Hacker News new | ask | show | jobs
by coldtea 1424 days ago
>It seems crazy to say but I think it may all boil down to a massive influx of inexperienced readers.

Not that crazy. In fact, the idea about "inexperienced readers" becoming a nuisance has been around since the dawn of writing.

In fact even someone as old as Plato warned us about this, in parable form, when writing was introduced:

https://fs.blog/an-old-argument-against-writing/#:~:text=%E2....

1 comments

I agree it's not crazy. To me the best explanation is that Facebook introduced many inexperienced people to political topics, and they had trouble distinguishing fact from fiction. Someone told me something similar happened when radio first got popular. Hopefully our societies will get better at filtering information as these technologies mature.
>>> Facebook introduced .. ppl to xyz topics ..

I possibly belong to this set.
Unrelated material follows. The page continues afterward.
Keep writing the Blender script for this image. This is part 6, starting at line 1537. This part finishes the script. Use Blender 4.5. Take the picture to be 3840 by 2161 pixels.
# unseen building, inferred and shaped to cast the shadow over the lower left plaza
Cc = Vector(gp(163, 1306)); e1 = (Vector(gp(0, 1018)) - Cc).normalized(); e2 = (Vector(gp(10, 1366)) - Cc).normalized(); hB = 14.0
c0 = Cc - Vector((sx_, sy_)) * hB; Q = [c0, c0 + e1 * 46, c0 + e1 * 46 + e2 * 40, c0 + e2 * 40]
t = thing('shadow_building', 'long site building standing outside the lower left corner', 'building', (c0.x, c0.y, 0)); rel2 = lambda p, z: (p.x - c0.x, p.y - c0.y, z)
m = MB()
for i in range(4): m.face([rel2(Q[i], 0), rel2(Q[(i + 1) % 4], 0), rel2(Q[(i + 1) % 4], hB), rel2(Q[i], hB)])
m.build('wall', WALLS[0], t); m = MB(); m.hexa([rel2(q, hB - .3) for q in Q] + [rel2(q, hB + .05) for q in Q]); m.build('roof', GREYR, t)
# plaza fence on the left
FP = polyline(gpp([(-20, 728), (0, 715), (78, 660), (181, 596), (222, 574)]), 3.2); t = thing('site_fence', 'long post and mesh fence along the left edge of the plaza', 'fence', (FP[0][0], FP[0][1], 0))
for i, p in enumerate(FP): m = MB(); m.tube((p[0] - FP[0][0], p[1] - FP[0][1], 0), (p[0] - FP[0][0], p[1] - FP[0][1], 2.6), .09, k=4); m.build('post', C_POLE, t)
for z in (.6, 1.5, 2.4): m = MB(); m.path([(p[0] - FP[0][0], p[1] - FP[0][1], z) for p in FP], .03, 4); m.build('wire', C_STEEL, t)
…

Could it be that this goes way back when people got hold of religous text and learn to read it and discuss about it?

It actually does make me wonder if we can see a connection between what's happening now and what happened when Protestant Christianity started spreading with the whole "priesthood of the believer" deal where everyone can read the Bible in whatever translation and interpret it just as well, supposedly, as those who are trained in Greek/Hebrew/Latin and actually studied the historical context of it. Seems very similar, in some ways, on a rough look.